Aotearoa didn't even get that far though. You can't establish an identity or simply practice your core role that you are going to have to execute under pressure at the CT, when guys like Matt Henry, Lockie Ferguson, Henry Nicholls, Colin de Grandhomme, Colin Munro, Tom Latham and Ish Sodhi endured inconsistent game time. None of that group played a CT game though because players who hadn't even played an ODI for Aotearoa last summer were selected. One would assume it's even more difficult to practice your role (under pressure against quality opposition) when you're not in the team, right?

We all want the Blackcaps to perform strongly and we need to rid ourselves of any underdog tag as we have the cricketing talent in this country to be a legit top-tier nation. I was not and am not overly distraught by the madness though because it has to result in some sort of change moving forward. This CT result is not rock-bottom, this summer as a whole is rock-bottom and I'm now super excited by what the future holds.

Rock-bottom is when you can't find any information about Under 19 tours or Aotearoa 'A' tours and in the past 12 months the Niche Cache has named more teams and squads than NZ Cricket has. As kiwis we have bid farewell to anything that resembles a five-Test series and we are now fed a diet of limited-overs cricket. All that limited overs cricket has the sole purpose of boosting the bank balances of NZ Cricket, which ignores how popular Test cricket is in Aotearoa and the financial boost of limited-overs gluttony doesn't appear to be funding extensive tours overseas to develop our young cricketers. 

Kiwi cricket has moved backwards and unlike mainstream media who like to paint new skipper Kane Williamson or other players as the reason why, I'm all in favour of the players as they aren't being put in the best position to achieve success. England cricketers talked about how they changed the way they played cricket and the word 'fear' was used regularly. What I see in kiwi cricketers is fear and that fear is justified because as soon as you don't perform (take Henry, Ferguson, Nicholls, Latham for example) you are dropped and it's a cycle that repeated itself all summer.

Funnily enough, we have a culture of fear in the Blackcaps that has been developed by those who select squads. Williamson has a hand in selected teams, although I really struggle to imagine Williamson as a someone who is learning how to captain the Blackcaps and is learning how goes about establishing himself as a leader, advocates for players to come and go, unsettling his team.

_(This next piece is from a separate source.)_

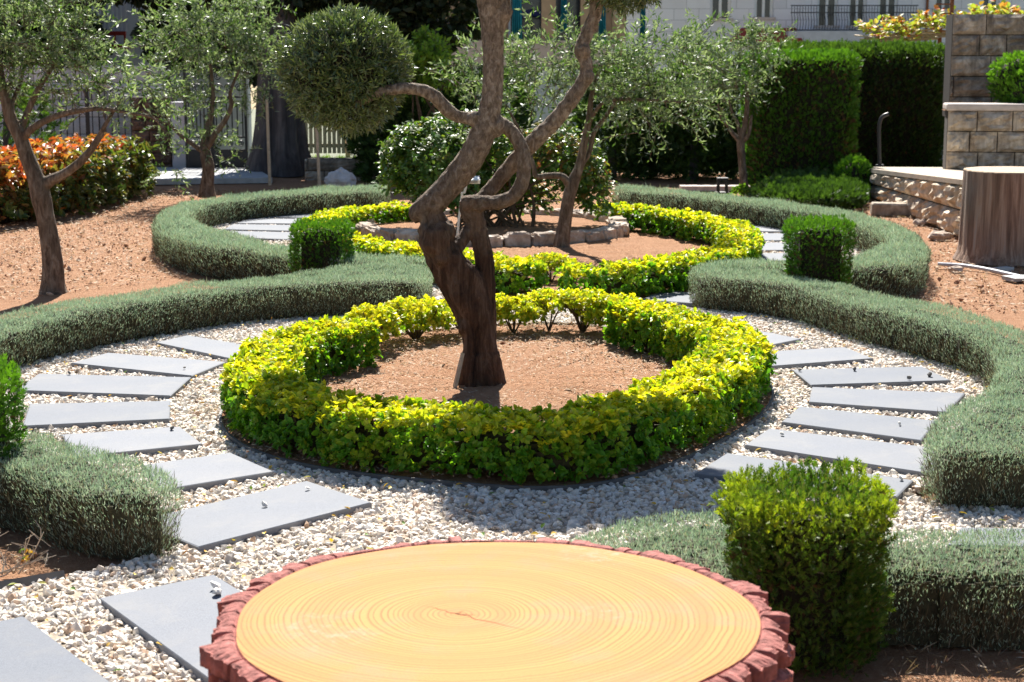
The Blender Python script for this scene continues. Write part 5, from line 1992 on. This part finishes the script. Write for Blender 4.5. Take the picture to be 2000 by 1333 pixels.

I love this though. I love that we have got to this point where we have a young captain and young cricketers in Aotearoa that I am confident in saying is the most talented wave of cricketers I've seen. The vast majority of those cricketers weren't in the Champions Trophy squad, some featured in sporadic (limited-overs) appearances this summer and many are impressing on the domestic circuit. 

As I whip up an exploration into that wave of cricketers, ponder to yourselves what the current decision-makers (Lesson etc) have done to suggest that they are the best people to take kiwi cricket into an exciting future. I've pondered that all summer and the answer is nothing, I have no faith in them to lead kiwi cricket towards glory.